According to Mr Bakare, ”this President (Goodluck Jonathan) now says he is ready for any protest and we assure him that we the great people of Nigeria will not cease protest until he rescinds the price of fuel to N65 and fights corruption or steps aside.

”Jonathan lacks the intellectual capacity to rule this great nation” he added.

Other speakers were musicians such as Pasuma, Dede Mabiaku, Eedris Abdulkareem, Igbo-rapper, All Nigga Raw and Nollywood actor; Desmond Elliot. They condemned the federal government and demanded that the price of fuel be reverted to the old price or ”no deal.”

Nigeria’s leading opposition party, the Action Congress of Nigeria (ACN) also joined in condemning the federal government and urged the President to ”listen to the voice of the people”, as expressed through what it called the  ”widely successful nationwide protests.”

The party made this known in a statement issued in Lagos by its National Publicity Secretary, Lai Mohammed, warning that ”the President should by now have realized that he had been deceived, or allowed himself to be deceived, by unscrupulous advisers into removing a non-existent subsidy and inflicting unnecessary pain on Nigerians.” 

The party advised him to ”fire such advisers and retrace his steps.” 

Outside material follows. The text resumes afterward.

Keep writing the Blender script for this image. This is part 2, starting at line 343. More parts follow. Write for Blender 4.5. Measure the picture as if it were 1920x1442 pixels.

It also hailed organised labour, civil society partners and advised them not to ”allow themselves to be railroaded into making a compromise that will not be in the interest of the people.” 

According to the party, the successful management of the ongoing protests by the labour groups so far, has ”redeemed their image.”

Many had expressed doubt at their (labour’s) ability to lead the people against the subsidy removal.

“Labour has now dispelled any doubt about their resolve and they should see this to the end,” the party said.